AS twisted as it is cutting, Get Out is one of the most original horrors of the last few years which turns conventions on their head.

Directors and writers have often used films for social commentary on race issues from slavery to the Civil Rights movement to prejudice in modern day.

But no movie has looked at the issue in quite the same way as actor-turned-filmmaker Jordan Peele’s debut feature which puts white middle class America through the wringer.

Get Out is one of those films where the less you know the better.

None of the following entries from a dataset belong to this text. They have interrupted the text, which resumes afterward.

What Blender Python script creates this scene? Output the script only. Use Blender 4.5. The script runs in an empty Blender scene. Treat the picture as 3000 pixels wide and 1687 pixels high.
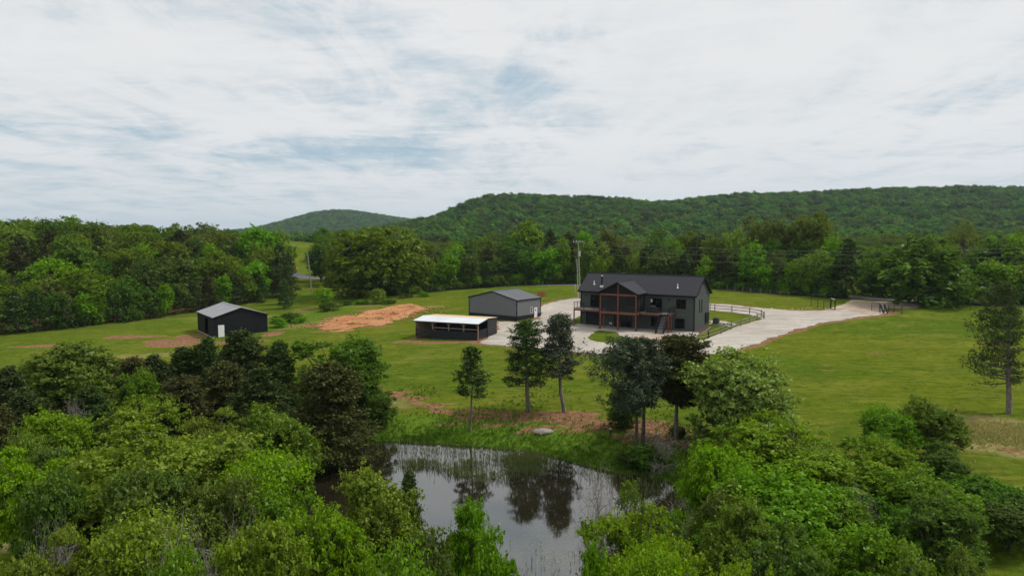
import bpy, math, random
import numpy as np
from mathutils import Vector, Matrix
from mathutils.geometry import delaunay_2d_cdt
R = math.radians
SC = bpy.context.scene
COL = SC.collection
random.seed(7)
rng = np.random.default_rng(11)

# ------------------------------------------------------------------ camera
PITCH = R(4.4); CZ = 16.0
cam = bpy.data.cameras.new("camera"); cam.sensor_width = 36; cam.lens = 24; cam.clip_end = 20000; cam.clip_start = .5
co = bpy.data.objects.new("camera", cam); COL.objects.link(co)
co.location = (0, 0, CZ); co.rotation_euler = (R(90) - PITCH, 0, 0); SC.camera = co
# ------------------------------------------------------------------ light
SUN_DIR = Vector((0.80, 0.16, 1.05)).normalized()
elev = math.asin(SUN_DIR.z); azim = math.atan2(SUN_DIR.x, SUN_DIR.y)
sun = bpy.data.lights.new("sun", 'SUN'); sun.energy = 2.9; sun.angle = R(12); sun.color = (1.0, .955, .88)
so = bpy.data.objects.new("sun", sun); COL.objects.link(so)
so.rotation_euler = SUN_DIR.to_track_quat('Z', 'Y').to_euler()
SC.view_settings.view_transform = 'Standard'; SC.view_settings.look = 'None'
SC.view_settings.exposure = 0.08; SC.view_settings.gamma = 1
try:
    SC.cycles.use_denoising = True
    SC.cycles.max_bounces = 6; SC.cycles.diffuse_bounces = 3; SC.cycles.glossy_bounces = 3
    SC.cycles.transmission_bounces = 3; SC.cycles.transparent_max_bounces = 8; SC.cycles.volume_bounces = 0
    SC.cycles.caustics_reflective = False; SC.cycles.caustics_refractive = False
except Exception:
    pass

def V(nt, t, **kw):
    n = nt.nodes.new(t)
    for k, v in kw.items():
        setattr(n, k, v)
    return n
def ln(nt, a, b): nt.links.new(a, b)
def mth(nt, op, a, b=None, c=None, clamp=False):
    n = nt.nodes.new('ShaderNodeMath'); n.operation = op; n.use_clamp = clamp
    for i, v in enumerate((a, b, c)):
        if v is None: continue
        if hasattr(v, 'is_output'): nt.links.new(v, n.inputs[i])
        else: n.inputs[i].default_value = v
    return n.outputs[0]
def mixc(nt, f, a, b, mode='MIX'):
    n = nt.nodes.new('ShaderNodeMix'); n.data_type = 'RGBA'; n.blend_type = mode
    for s, v in ((n.inputs[0], f), (n.inputs[6], a), (n.inputs[7], b)):
        if hasattr(v, 'is_output'): nt.links.new(v, s)
        else: s.default_value = v if not isinstance(v, tuple) or len(v) == 4 else (*v, 1)
    return n.outputs[2]
def noise(nt, vec, scale, detail=4, rough=.55, dist=0.0):
    n = nt.nodes.new('ShaderNodeTexNoise'); n.inputs['Scale'].default_value = scale
    n.inputs['Detail'].default_value = detail; n.inputs['Roughness'].default_value = rough
    n.inputs['Distortion'].default_value = dist
    if vec is not None: nt.links.new(vec, n.inputs['Vector'])
    return n.outputs['Fac']
def sstep(nt, v, lo, hi):
    n = nt.nodes.new('ShaderNodeMapRange'); n.interpolation_type = 'SMOOTHSTEP'
    nt.links.new(v, n.inputs[0]); n.inputs[1].default_value = lo; n.inputs[2].default_value = hi
    return n.outputs[0]
def mapping(nt, vec, scale=(1, 1, 1), rot=(0, 0, 0), loc=(0, 0, 0)):
    n = nt.nodes.new('ShaderNodeMapping'); n.inputs['Scale'].default_value = scale
    n.inputs['Rotation'].default_value = rot; n.inputs['Location'].default_value = loc
    nt.links.new(vec, n.inputs['Vector']); return n.outputs[0]

# pixel of the 3000 x 1687 photograph -> direction
_c, _s = math.cos(PITCH), math.sin(PITCH)
def pdir(px, py):
    x = (px - 1500) / 2000; y = -(py - 843.5) / 2000
    return Vector((x, _c + y * _s, -_s + y * _c))
def atY(px, py, Y):
    v = pdir(px, py); return Vector((0, 0, CZ)) + v * (Y / v.y)
def onz(px, py, z):
    v = pdir(px, py); return Vector((0, 0, CZ)) + v * ((z - CZ) / v.z)

# ------------------------------------------------------------------ sky
w = bpy.data.worlds.new("World"); SC.world = w; w.use_nodes = True
nt = w.node_tree; nt.nodes.clear()
sky = V(nt, 'ShaderNodeTexSky', sky_type='NISHITA', sun_disc=False, sun_elevation=elev, sun_rotation=azim, air_density=1.0, dust_density=1.2, ozone_density=1.6)
tc = V(nt, 'ShaderNodeTexCoord'); sep = V(nt, 'ShaderNodeSeparateXYZ'); ln(nt, tc.outputs['Generated'], sep.inputs[0])
den = mth(nt, 'ADD', mth(nt, 'MAXIMUM', sep.outputs[2], 0.0), 0.09)
cb = V(nt, 'ShaderNodeCombineXYZ'); ln(nt, mth(nt, 'DIVIDE', sep.outputs[0], den), cb.inputs[0]); ln(nt, mth(nt, 'DIVIDE', sep.outputs[1], den), cb.inputs[1])
P = cb.outputs[0]
nA = noise(nt, mapping(nt, P, (.5, .7, 1), (0, 0, R(-28)), (3.1, 1.7, 0)), 1.5, 10, .62, .9)      # big soft layers
nB = noise(nt, mapping(nt, P, (1.4, .55, 1), (0, 0, R(-52)), (1.2, .4, 0)), 1.6, 12, .66, .8)        # cirrus streaks
nC = noise(nt, mapping(nt, P, (1, 1.6, 1), (0, 0, R(20)), (5, 2, 0)), 5.0, 8, .7, .3)                # fine mottling
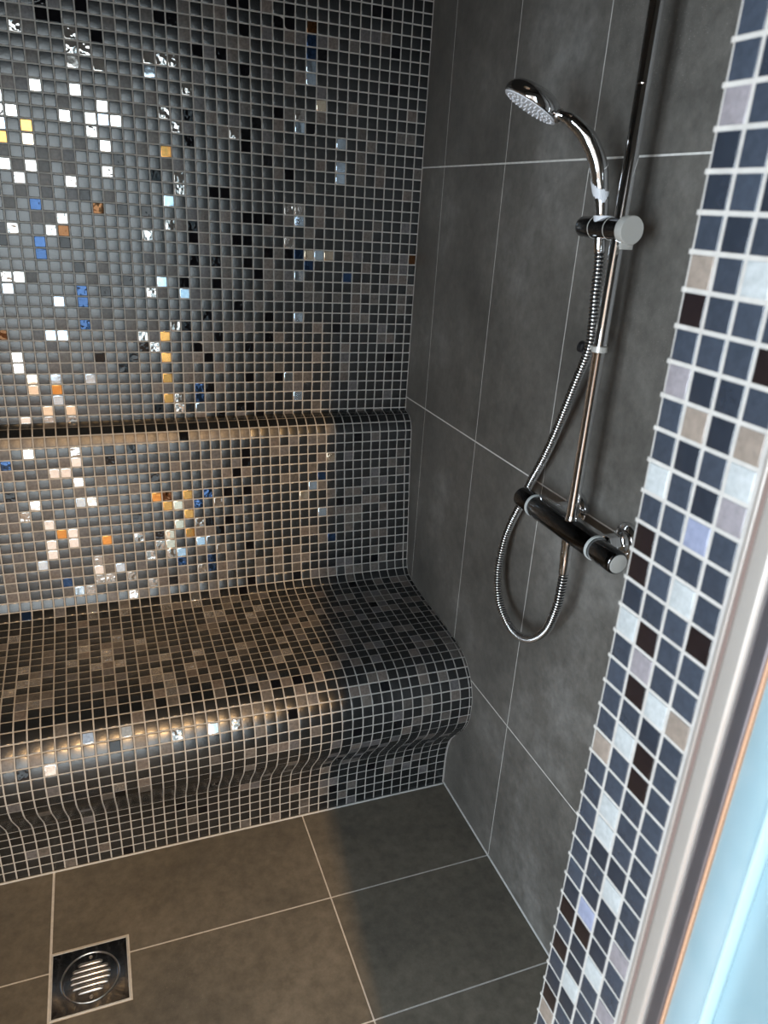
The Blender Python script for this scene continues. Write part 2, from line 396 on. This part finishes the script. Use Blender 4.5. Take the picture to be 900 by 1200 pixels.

It has a menacing plot that you will likely not see coming.

Suffice to say it almost plays out like an episode of Black Mirror where an everyday situation becomes uncomfortable fast before going to a very dark place.

The story sees Rose (Allison Williams) bringing her black boyfriend Chris (Daniel Kaluuya) home to meet her parents for the first time.

They try hard to find common ground with Chris with awkward chats about things like the merits of Barack Obama’s presidency.

But not everything is as it seems when he appears to be the guest of honour at a garden party.

Some early scenes in the film are a bit too heavy handed when Peele is at pains to point out how black people in America are sometimes treated with suspicion or even as second class citizens.

British actor Daniel Kaluuya has been arguably miscast too.

He is a great actor and very likeable but he is playing an African American and plainly has a London accent.

But for all its surprises and as an exaggerated metaphor for racial tensions that can lurk just below the surface of polite society, Get Out is genuinely chilling, shocking and unpredictable.

The well-paced film deftly manages to juggle social commentary, dark humour and horror and reveals Peele as a writer and director to keep an eye on in the years ahead.